Dennis, Clark & Associates/TAMS
Athletic Quadrangle
perspective rendering (1988)
The result is an "athletic quadrangle" shaped by a parking garage, with integral stadium seating, on the north; and the dormitory and dining facility on the south. The field between is recessed at the foot of a six-foot earthen berm, an arrangement that Eliel Saarinen had used at his Cranbrook School for Boys (1926-1930). The parking garage shields campus activities from Forbes Avenue, and serves as a backdrop for Gesling Field. It has a high level of finish for such a facility, in order to mesh with the rest of the quadrangle and to mollify neighborhood concerns about its very existence.
The Dennis and Clark competition plan sited the dormitory and dining facility in a development zone along Margaret Morrison Street, but it was relocated to the south side of the athletic field when tennis courts were removed from the East Campus program. Here, raised on an earthen podium, it helps to shape the athletic quadrangle and to delineate the east-west axis between the hill dorms and the cut. The dormitory portion is split into two C-shaped buildings--Resnick Hall and West Wing--which are set side by side along the athletic field. The dining portion encompasses two geometric volumes at the east end of the complex. In the schematic design, these volumes were arranged freely on a one-story base. In the final design, they are pulled together and grafted onto the overall massing. A cruciform element is subordinated to a large polygonal rotunda. This rotunda is the main dining room, and anchors a pivot point in the pedestrian walkway.
The break between the dormitory buildings allows a cross-axial view into the stadium.
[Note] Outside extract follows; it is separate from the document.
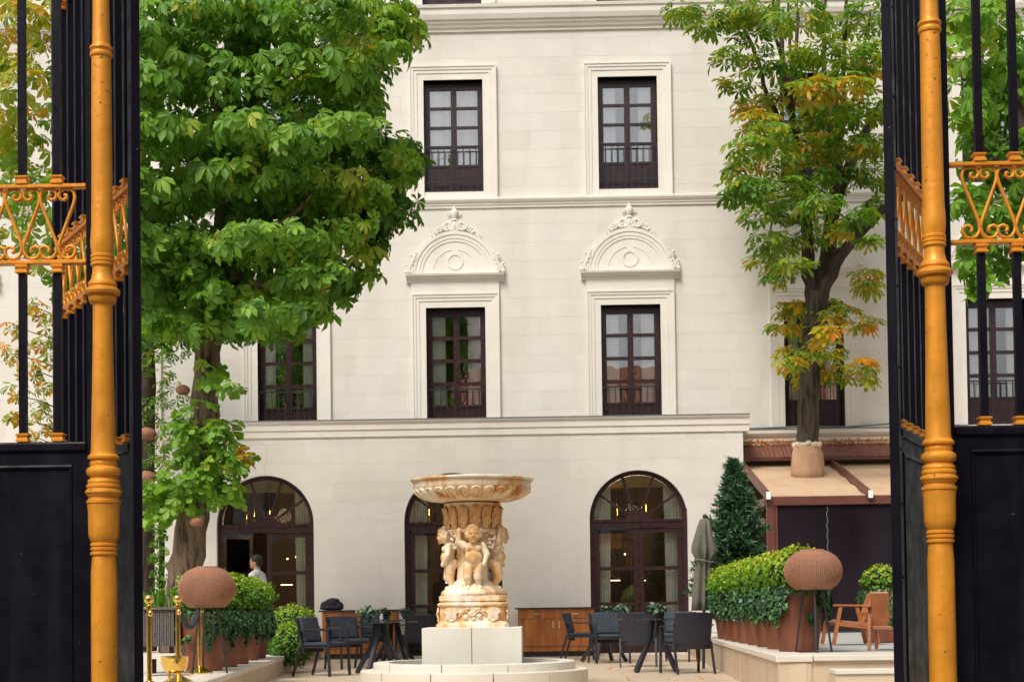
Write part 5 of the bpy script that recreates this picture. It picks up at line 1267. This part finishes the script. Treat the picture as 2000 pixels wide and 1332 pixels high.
for xx in (x0b+.1, x1b-.08): MB().box(xx-.02, xx+.02, y_+.05, y_+.3, TL+.002, z_-.051).build('leg', M['black_iron'], t)
# climbing plant on a pole at the far left
q = at(314, 1160, 25.5); t = thing('climbing_plant', 'slim climbing plant on a dark pole left of the big trunk', 'plant', (q.x, 25.5, TL)); MB().tube([(q.x, 25.5, TL), (q.x+.03, 25.5, at(318, 1010, 25.5).z)], .05, 8).build('pole', M['bark2'], t)
PP = [[], [], [], []]
for py in range(1035, 1175, 14):
    c = at(312+8*math.sin(py*.2), py, 25.4)
    for a_, b_ in zip(PP, shell((c.x, 25.4, c.z), (.12, .1, .1), 90, .6, .3, .5, .2, 0, (.4, 1.1))): a_.append(b_)
P, N_, A_, T = [np.concatenate(x) for x in PP]; link('foliage', leaf_mesh('foliage', IVY, P-np.array(ORG[t]), frames(N_, A_), rng.uniform(.7, 1.2, len(P)), T, M['leafC']), t, 'stuff')
# ------------------------------------------------------------------ awning pergola on the right terrace
AW = thing('awning_pergola', 'brown framed pergola with sloping tan awning and dark clear side screens', 'pergola', (at(1500, 1100, 27).x, 27.0, TR))
YA = 27.0; ax0 = at(1497, 1000, YA).x; ax1 = ax0+6.4; za0, za1 = at(1600, 986, YA).z, at(1600, 969, YA).z
yb_ = YW-.35; zb_ = at(1600, 905, yb_).z
bevel(MB().box(ax0-.01, ax1, YA-.06, YA+.06, za0, za1).build('front_beam', M['brownmetal'], AW), .006, 1)
for x in (ax0+.065, ax0+2.45, ax1-.07): MB().box(x-.065, x+.065, YA-.055, YA+.055, TR, za0-.001).build('post', M['brownmetal'], AW)
MB().box(ax0+.14, ax0+.19, YA-.03, YA+.03, TR, za0-.001).build('screen_jamb', M['brownmetal'], AW)
def slope(y): return za1+.012+(zb_-za1)*(y-YA)/(yb_-YA)
def sheet(name, x0, x1, ya, yb, mat, dz=0, th=.012, n=8):
    v = []; f = []
    for i in range(n+1):
        y = ya+(yb-ya)*i/n; sag = -.035*math.sin(math.pi*i/n*4)**2
        v += [(x0, y, slope(y)+dz+sag), (x1, y, slope(y)+dz+sag), (x1, y, slope(y)+dz+sag-th), (x0, y, slope(y)+dz+sag-th)]
    for i in range(n):
        for j in range(4): f.append((i*4+j, i*4+(j+1) % 4, i*4+4+(j+1) % 4, i*4+4+j))
    f += [(0, 1, 2, 3), (n*4+3, n*4+2, n*4+1, n*4)]
    return MB().add(v, f).build(name, mat, AW, True)
rails = [ax0+.02, at(1697, 958, YA).x, ax1-.05]
for i in range(2): sheet('awning_sheet', rails[i]+.05, rails[i+1]-.05, YA+.02, yb_, M['awning'], 0, .012, 16)
for x in rails:
    o = MB().bar((x, YA-.12, slope(YA-.12)+.02), (x, yb_, slope(yb_)+.03), .08, .13).build('guide_rail', M['brownmetal'], AW)
    MB().box(x-.038, x+.038, YA-.15, YA-.121, slope(YA)-.06, slope(YA)+.07).build('end_cap', M['shutter'], o)
for x, y1 in ((ax0+.02, YB),): 
    MB().box(x-.04, x+.04, YA+.061, yb_, za0, za1-.002).build('side_beam', M['brownmetal'], AW); MB().box(x-.03, x+.03, YA+.061, yb_, za0-.30, za0-.22).build('side_beam', M['brownmetal'], AW)
sc_ = MB(); 
for i in range(2):
    x0, x1 = (ax0+.19, ax0+2.38) if i == 0 else (ax0+2.52, ax1-.14); MB().box(x0, x1, YA-.004, YA+.004, TR+.02, za0-.002).build('clear_screen', M['pvc'], AW)
MB().box(ax0+.05, ax1, YA+2.6, YA+2.7, TR, za0+.3).build('dark_backing', M['roomwood'], AW)  # added dark sheet, stands in for the shade under the awning
rz_ = [at(1615, y, YA-.02) for y in (990, 1075)]
ropem = MB().tube([(rz_[0].x+.01*math.sin(i*.9), YA-.03, rz_[0].z+(TR+.6-rz_[0].z)*i/60) for i in range(61)], .008, 5); ropem.build('blind_cord', M['lead'], AW, True)
y_c = YW-.16; zc0, zc1 = at(1600, 897, y_c).z, at(1600, 877, y_c).z; cx0, cx1 = bx1+.02, 15
cm = MB(); n = 150
for i in range(n+1):
    x = cx0+(cx1-cx0)*i/n*.6; w = .02*(i % 2); cm.v += [(x, y_c-.5, zc0+w), (x+.0, y_c+.14, zc1+w+.12)]
cm.f = [(2*i, 2*i+2, 2*i+3, 2*i+1) for i in range(n)]; cm.build('corrugated_flashing', M['corr'], AW)
MB().box(cx0, cx0+9, y_c-.53, y_c-.50, zc0-.06, zc0+.005).build('gutter_edge', M['brownmetal'], AW); MB().box(cx0, cx0+9, y_c-.1, y_c+.1, zb_-.02, zc0-.07).build('back_shadow_board', M['roomwood'], AW)  # the dark board stands in for shade between awning and flashing
lv = leaf_mesh('leaf_litter', [diamond(.07, .04)], np.stack([rng.uniform(cx0, cx0+4, 420), y_c+rng.uniform(-.08, .12, 420), zc1+.13+rng.uniform(-.02, .06, 420)], 1), frames(rng.normal(size=(420, 3))+np.array((0, -.5, 1)), rng.normal(size=(420, 3))), np.ones(420), rng.uniform(.75, 1, 420), M['leafB']); tag(link('leaf_litter', lv), 'brown fallen leaves lying along the corrugated flashing', 'leaves', kind='stuff')
q = rng.uniform(0, 1, (70, 2)); P = np.stack([rails[0]+.1+q[:, 0]*5, YA+.2+q[:, 1]*3.2, np.zeros(70)], 1); P[:, 2] = [slope(y)+.012 for y in P[:, 1]]
tag(link('fallen_leaves', leaf_mesh('fallen_leaves', [diamond(.06, .035)], P, frames(np.tile((0., -.15, 1.), (70, 1)), rng.normal(size=(70, 3))), np.ones(70), rng.uniform(.85, 1, 70), M['leafB'])), 'scattered brown leaves fallen on the tan awning', 'leaves', kind='stuff')
# ------------------------------------------------------------------ spruce and closed parasol
YS = 23.6; q = at(1437, 1120, YS); tz = at(1432, 905, YS).z; bz = at(1437, 1130, YS).z
T6 = thing('spruce_tree', 'dark green conical spruce between the closed parasol and the pergola', 'tree', (q.x, YS, TR))
MB().tube([(q.x, YS, TR), (q.x, YS, tz)], [.07, .01], 8).build('trunk', M['bark2'], T6)
PP, NN, AA, TT = [], [], [], []
hgt = tz-bz+.35
nb = 230
for k in range(nb):
    u = (k+.5)/nb; z = bz-.35+hgt*u; L = (.70*(1-u)**1.1+.03)*random.choice((.5, .75, .9, 1.0, 1.1, 1.25)); a = k*2.39996; up = .15+.75*u
    n = int(14+60*L); s = np.linspace(.15, 1, n)
    dirv = np.array((math.cos(a), math.sin(a), 0)); base = np.array((q.x, YS, z))
    pos = base+dirv*(s*L)[:, None]+np.array((0, 0, 1))*(up*L*s**1.4-.1*L*s)[:, None]
    for side in (-1, 1, 0, 0):
        PP.append(pos+rng.normal(size=(n, 3))*.012)
        sd_ = np.array((-math.sin(a), math.cos(a), 0))*side
        AA.append(dirv*.8+sd_*.9+np.array((0, 0, .35 if side else .9))+rng.normal(size=(n, 3))*.35); NN.append(rng.normal(size=(n, 3))+np.array((0, 0, .6))); TT.append(.25+.55*s+rng.normal(size=n)*.15)
P, N_, A_, T = np.concatenate(PP), np.concatenate(NN), np.concatenate(AA), np.clip(np.concatenate(TT), 0, 1)
for k in range(16):
    a = random.uniform(0, 6.28); b = np.array((q.x+random.uniform(-.12, .12), YS+random.uniform(-.12, .12), tz-random.uniform(.1, .75))); l = random.uniform(.18, .34)
    dv = np.array((math.cos(a)*.55, math.sin(a)*.55, .8)); s = np.linspace(0, 1, 16)
    for side in (-1, 1): P = np.concatenate([P, b+dv*(s*l)[:, None]]); A_ = np.concatenate([A_, np.tile(dv, (16, 1))+rng.normal(size=(16, 3))*.35]); N_ = np.concatenate([N_, rng.normal(size=(16, 3))]); T = np.concatenate([T, np.full(16, .8)])
link('crown', leaf_mesh('crown', [diamond(.09, .022), diamond(.11, .02)], P-np.array(ORG[T6]), frames(N_, A_), rng.uniform(.7, 1.2, len(P)), T, M['leafE']), T6, 'stuff')
YP = 22.6; q = at(1371, 1110, YP); zt = at(1374, 1012, YP).z; zb = at(1370, 1192, YP).z
T7 = thing('closed_parasol', 'closed olive grey parasol tied up beside the right arched door', 'parasol', (q.x, YP, FL))
MB().tube([(q.x, YP, FL), (q.x+.05, YP, zt+.03)], .022, 10).ball((q.x+.05, YP, zt+.03), .03).build('pole', M['charcoal'], T7, True)
def fold(t, z, i): return 1+.42*math.sin(7*t+.5*math.sin(i*.6))*min(1, .25+i*.12)+.06*math.sin(15*t+i)
H7 = zt-zb; pr = [(.20, 0), (.19, .12), (.17, .3), (.14, .5), (.15, .56), (.24, .64), (.235, .7), (.19, .8), (.14, .92), (.10, .985), (.03, 1.0)]
m = MB().lathe([(r*.60, zb+H7*u) for r, u in pr], (0, 0, 0), 84, mod=lambda t, z, i: fold(t, z, 10-i))
m.v = [(x+q.x+.05*(z-zb)/H7, y+YP, z) for x, y, z in m.v]; m.build('canopy', M['parasol'], T7, True, angle=180)
MB().tube([(q.x+.03+.135*math.cos(t), YP+.135*math.sin(t), zb+H7*.535+.02*math.sin(2*t)) for t in [2*math.pi*k/20 for k in range(20)]], .016, 6, closed=True).build('tie_strap', M['parasol'], T7, True)
# ------------------------------------------------------------------ wooden armchairs on the right terrace
def make_wchair():
    t = proto('wooden_armchair')
    for sg in (-1, 1):
        x = sg*.30
        MB().bar((x, -.36, 0), (x, -.24, .60), .04, .055, (0, 1, 0)).build('leg', M['teak2'], t); MB().bar((x, .36, 0), (x, .22, .60), .04, .055, (0, 1, 0)).build('leg', M['teak2'], t)
        bevel(MB().bar((x, -.36, .615), (x, .36, .60), .075, .03).build('armrest', M['teak2'], t), .008, 1)
        MB().bar((x, -.31, .33), (x, .31, .25), .03, .06, (0, 0, 1)).build('side_rail', M['teak2'], t)
        o = MB().box(sg*.145-.125, sg*.145+.125, -.02, .02, 0, .52); o.move(Matrix.Translation((0, .22, .30)) @ Matrix.Rotation(R(-20), 4, 'X')); bevel(o.build('back_panel', M['teak2'], t, True), .03, 3)
    bevel(MB().bar((0, -.33, .36), (0, .26, .29), .54, .07).build('seat_cushion', M['wicker'], t, True), .02, 2)
    MB().bar((-.3, .27, .47), (.3, .27, .47), .04, .05).build('back_rail', M['teak2'], t)
    return t
WC = make_wchair()
for px, py, Y, rz, lab in ((1660, 1251, 18.6, -83, 'wooden armchair seen side on, right of the wicker lamp'), (1748, 1262, 16.2, 160, 'wooden armchair with split back partly hidden by the right gate leaf')):
    q = atz(px, py, TR+.004); put(WC, used, (at(px, py, Y).x, Y, TR+.002), R(rz), lab, 'chair', 'wooden armchairs on the right terrace', .76)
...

At the break, engaged brick columns emerge iconographically from the walls to recall Hornbostel's vocabulary and wit. As for the architecture as a whole:
[The buildings] are successful as placemakers, strengthening every part of the campus they address...the architects used materials and forms similar to those of the Hornbostel buildings, but developed a language compatible with contemporary construction methods [and] gave the buildings just enough personality to engage the viewer while still allowing them to recede into the campus. (Branch 1991)
The East Campus project set the stage for the University Center. In turn, the University Center's gymnasium ultimately anchored the main axis of the athletic field and completed the athletic quadrangle.